Times in Trail

Times in Trail

Times in Trail: Targeting left-lane hoggers more political than practical

"It’s more fanfare than substance considering the police have a hard enough time cracking down on distracted drivers"

The government may be struggling when it comes to supporting our school system, post-secondary students, low-income families and the environment but don’t let them ever be accused of being soft on driving.

In much the same vein as our federal government is trying to scare us with dire warnings of impeding terrorist attacks and the need for constant surveillance of Canadians to keep us safe, the B.C. government has rolled out its latest crackdown in an attempt to keep us all safe from … left-lane hoggers.

In the never-ending political strategy to garner votes from the biggest possible segment, the government put its finger on one of the easiest demographics in the Lower Mainland – commuters.

Left-lane hogging isn’t such an issue in our area with limited four-lane highways but if you’re one of a million commuters in the Lower Mainland, then that two-hour drive to and from work is certainly something you can relate to.

Obviously Trans-portation Minister Todd Stone has spent enough time angry at someone stuck in the passing lane that he was prompted to do something about it.
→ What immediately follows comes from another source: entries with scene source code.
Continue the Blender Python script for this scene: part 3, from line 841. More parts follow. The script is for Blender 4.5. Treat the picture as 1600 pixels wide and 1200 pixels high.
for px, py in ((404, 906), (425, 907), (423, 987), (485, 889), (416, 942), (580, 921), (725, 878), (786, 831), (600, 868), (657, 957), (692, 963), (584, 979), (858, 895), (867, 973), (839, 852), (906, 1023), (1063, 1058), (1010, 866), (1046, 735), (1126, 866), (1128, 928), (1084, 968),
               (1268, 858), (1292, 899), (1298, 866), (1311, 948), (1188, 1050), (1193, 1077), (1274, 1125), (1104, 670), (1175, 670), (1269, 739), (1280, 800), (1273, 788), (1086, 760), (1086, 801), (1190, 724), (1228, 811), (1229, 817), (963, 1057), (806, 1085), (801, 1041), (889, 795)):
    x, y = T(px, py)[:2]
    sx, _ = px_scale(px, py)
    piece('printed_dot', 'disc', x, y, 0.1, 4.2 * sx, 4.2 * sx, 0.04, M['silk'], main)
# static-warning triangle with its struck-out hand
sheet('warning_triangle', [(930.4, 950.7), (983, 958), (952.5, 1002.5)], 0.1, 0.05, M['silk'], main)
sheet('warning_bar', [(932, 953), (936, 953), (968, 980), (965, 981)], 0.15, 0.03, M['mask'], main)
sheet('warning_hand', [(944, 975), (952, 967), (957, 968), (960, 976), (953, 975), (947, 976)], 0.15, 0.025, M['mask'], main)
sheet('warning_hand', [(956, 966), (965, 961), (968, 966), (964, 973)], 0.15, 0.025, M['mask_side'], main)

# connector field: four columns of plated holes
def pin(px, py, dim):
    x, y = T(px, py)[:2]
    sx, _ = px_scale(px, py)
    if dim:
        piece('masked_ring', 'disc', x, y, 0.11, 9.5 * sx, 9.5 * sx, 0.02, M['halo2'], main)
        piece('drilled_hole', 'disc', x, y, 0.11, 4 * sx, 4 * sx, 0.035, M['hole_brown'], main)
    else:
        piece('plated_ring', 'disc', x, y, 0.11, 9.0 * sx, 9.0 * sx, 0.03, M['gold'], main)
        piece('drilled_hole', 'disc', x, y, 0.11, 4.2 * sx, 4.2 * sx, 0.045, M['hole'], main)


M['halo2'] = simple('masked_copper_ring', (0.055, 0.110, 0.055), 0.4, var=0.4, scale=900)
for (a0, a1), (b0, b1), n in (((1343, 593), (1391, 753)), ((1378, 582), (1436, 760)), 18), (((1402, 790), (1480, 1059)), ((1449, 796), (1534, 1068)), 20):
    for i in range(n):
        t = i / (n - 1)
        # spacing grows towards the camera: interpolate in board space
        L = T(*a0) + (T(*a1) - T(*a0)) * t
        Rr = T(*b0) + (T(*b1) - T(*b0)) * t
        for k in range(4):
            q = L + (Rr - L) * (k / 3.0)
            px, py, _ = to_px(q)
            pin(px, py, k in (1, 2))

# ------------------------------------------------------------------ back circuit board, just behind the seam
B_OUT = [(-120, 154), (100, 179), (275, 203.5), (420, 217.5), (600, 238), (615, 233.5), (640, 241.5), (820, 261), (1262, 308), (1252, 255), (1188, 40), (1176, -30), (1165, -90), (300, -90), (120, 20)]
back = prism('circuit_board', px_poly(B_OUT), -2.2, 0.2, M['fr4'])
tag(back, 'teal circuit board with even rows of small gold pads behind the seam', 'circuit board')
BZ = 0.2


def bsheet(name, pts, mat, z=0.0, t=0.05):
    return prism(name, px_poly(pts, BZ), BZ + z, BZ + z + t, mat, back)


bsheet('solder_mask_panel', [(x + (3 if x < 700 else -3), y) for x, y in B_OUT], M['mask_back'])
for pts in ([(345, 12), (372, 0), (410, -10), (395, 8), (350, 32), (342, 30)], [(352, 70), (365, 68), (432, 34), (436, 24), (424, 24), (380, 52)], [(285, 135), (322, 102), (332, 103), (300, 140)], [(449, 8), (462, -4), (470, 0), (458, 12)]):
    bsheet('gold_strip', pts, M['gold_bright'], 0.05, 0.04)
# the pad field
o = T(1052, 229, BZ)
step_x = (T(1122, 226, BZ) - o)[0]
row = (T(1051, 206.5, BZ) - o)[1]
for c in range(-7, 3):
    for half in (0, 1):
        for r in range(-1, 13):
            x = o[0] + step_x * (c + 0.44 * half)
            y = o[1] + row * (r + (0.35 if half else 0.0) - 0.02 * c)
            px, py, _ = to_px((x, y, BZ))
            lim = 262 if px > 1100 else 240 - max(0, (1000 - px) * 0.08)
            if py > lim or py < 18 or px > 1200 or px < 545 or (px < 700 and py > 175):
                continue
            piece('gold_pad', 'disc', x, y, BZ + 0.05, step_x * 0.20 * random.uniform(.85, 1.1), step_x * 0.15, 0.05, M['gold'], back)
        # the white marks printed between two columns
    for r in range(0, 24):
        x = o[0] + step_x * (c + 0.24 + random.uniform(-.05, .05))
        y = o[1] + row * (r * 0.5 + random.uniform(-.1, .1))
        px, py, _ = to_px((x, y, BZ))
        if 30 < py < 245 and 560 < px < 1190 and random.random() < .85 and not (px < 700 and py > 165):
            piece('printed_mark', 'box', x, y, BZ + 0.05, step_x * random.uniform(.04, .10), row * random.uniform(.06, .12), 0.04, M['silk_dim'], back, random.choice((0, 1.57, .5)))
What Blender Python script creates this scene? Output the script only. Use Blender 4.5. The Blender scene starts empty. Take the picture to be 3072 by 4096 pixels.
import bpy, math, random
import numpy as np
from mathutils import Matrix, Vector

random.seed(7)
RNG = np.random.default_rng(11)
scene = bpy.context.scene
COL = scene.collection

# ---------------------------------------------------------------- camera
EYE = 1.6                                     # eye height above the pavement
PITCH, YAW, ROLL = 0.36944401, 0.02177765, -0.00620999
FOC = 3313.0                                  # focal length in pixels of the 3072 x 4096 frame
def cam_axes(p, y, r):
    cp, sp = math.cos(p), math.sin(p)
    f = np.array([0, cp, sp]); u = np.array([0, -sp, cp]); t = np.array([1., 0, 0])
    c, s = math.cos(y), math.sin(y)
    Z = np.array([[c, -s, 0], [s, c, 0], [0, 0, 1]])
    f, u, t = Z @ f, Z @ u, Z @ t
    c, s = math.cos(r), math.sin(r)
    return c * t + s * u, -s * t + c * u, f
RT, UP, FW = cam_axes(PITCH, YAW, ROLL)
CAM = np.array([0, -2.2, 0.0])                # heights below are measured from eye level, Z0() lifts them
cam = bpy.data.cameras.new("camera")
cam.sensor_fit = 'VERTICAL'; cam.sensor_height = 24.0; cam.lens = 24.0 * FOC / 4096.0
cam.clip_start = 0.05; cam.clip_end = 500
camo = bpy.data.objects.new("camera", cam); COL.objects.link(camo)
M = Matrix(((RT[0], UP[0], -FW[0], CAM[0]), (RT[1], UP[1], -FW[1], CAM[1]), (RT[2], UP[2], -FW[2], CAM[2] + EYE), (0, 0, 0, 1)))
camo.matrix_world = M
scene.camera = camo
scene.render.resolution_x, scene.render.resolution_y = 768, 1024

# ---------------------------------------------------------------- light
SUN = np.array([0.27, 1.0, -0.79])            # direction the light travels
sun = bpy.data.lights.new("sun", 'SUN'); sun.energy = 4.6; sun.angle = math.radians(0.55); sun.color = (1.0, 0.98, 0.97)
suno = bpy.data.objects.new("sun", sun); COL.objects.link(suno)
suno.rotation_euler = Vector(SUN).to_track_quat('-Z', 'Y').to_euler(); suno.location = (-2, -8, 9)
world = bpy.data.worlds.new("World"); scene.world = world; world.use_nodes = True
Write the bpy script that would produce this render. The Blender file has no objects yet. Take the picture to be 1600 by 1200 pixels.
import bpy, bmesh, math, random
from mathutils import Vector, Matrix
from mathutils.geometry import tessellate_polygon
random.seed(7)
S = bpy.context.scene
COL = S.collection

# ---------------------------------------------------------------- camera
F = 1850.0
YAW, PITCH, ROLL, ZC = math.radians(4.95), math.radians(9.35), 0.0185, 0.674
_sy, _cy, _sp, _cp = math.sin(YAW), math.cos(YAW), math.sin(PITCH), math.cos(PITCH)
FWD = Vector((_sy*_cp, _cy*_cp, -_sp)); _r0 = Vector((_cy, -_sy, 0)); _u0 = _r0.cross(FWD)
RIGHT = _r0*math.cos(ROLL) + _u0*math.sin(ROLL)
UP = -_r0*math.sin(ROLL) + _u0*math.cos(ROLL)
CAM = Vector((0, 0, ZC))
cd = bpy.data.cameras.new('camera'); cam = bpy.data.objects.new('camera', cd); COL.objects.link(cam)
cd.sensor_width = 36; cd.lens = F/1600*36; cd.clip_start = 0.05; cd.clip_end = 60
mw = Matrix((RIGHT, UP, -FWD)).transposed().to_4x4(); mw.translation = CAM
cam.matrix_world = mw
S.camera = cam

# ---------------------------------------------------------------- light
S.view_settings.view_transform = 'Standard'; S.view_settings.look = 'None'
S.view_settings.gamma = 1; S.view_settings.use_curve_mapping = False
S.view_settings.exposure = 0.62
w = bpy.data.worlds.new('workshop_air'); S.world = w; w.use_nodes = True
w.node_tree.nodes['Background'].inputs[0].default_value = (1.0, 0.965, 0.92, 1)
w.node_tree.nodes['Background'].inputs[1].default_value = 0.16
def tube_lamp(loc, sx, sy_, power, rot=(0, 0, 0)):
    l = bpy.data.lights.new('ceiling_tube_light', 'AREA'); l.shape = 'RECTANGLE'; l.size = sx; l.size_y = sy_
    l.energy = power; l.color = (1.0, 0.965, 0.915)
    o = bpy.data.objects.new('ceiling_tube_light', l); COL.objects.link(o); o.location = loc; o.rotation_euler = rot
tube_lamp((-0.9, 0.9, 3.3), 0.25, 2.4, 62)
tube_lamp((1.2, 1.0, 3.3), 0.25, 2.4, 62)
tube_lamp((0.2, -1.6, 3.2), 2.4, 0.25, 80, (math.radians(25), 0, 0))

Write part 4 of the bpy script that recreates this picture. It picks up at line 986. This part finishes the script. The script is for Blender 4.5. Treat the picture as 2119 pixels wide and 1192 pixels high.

That will certainly resonate with the commuter voters that are abundant in the Lower Mainland and, to a lesser extent, in the Okanagan and Vancouver Island.

It’s more fanfare than substance considering the police have a hard enough time cracking down on distracted drivers, who can be found in every corner of the province.

Now they’re asking police to start tracking people who linger too long in the passing lane.

This is the same government that passed a bill allowing police to issue suspensions even if you aren’t over the legal limit of alcohol consumption.

This is the same government that, due to a backlash from the liquor and restaurant industries over the new rules, had to remind people it was okay to have a drink or two and still drive.

Mixed messages are a daily occurrence with the current government.

It proudly proclaimed that the tougher drinking and driving laws have saved dozens of lives since it was enacted in 2010 and tweaked in 2012.

So on one hand the government boasts that it is saving lives yet on the other hand this is the same crew, with Stone in charge, which announced last year it was raising speed limits on some routes.

In case you’re keeping score at home, the B.C. government says it’s okay to have a drink and drive fast, just stay out of the left lane.

Is this just another case of the government “looking” like it’s doing something without really doing anything?

The federal Conservative Party has proven a master of this with its big announcements filled with fanfare and billboards on spending and improvements only to find out two years down the road that the money was never spent or the changes have yet to be enacted.

Adding another duty to an already busy docket for police officers in B.C. isn’t the answer. Nor are the snazzy new signs the government will be buying, although that might be a decent reminder for drivers in the midst of breaking the law.

I always believe in being proactive but for a government that appears to do anything but support education for its citizens, I have little faith the government would ever consider educating young drivers before they even hit the highway.

Instead, they’ll try and scare us with the threat of fines and have police watching for anyone in the passing lane.

Heaven forbid the car you’re passing speeds up, which does happen, keeping you in the passing lane and facing the threat of a ticket.

With the Liberals LNG pipe dream still at the dream stage, there had to be another way to generate some revenue from its citizens.

Oh, and ironically, not much in the recent budget on highway maintenance, especially on the Trans-Canada between Revelstoke and Golden, which claimed lives in the past few months.

The government will tell you it saved dozens of lives with tougher laws but won’t tell you how many lives have been lost due to inadequate highway maintenance. There’s no splashy, positive way to deliver that message.

I don’t agree with Premier Christy Clark very often but she certainly had a point when she mentioned her mother’s driving habits.

“I think about my 75-year-old mother driving down the road, and sometimes she’s in the wrong lane, and it might be really frustrating for the people behind her. But we should try to be respectful and civil about that.”

That was one thing my Dad always reminded me about when it came to patience and driving.

Don’t get frustrated by a slow car ahead of you, it might be someone who drives once a week and is simply off to visit a friend. Back off and your chance to pass will come eventually.

That might seem to make sense in our area but not for the mass commuters in the Lower Mainland.

Anything to get them home quicker is sure to garner votes.

And that’s where all roads lead when it comes to politics.

Guy Bertrand is the managing editor of the Trail Times.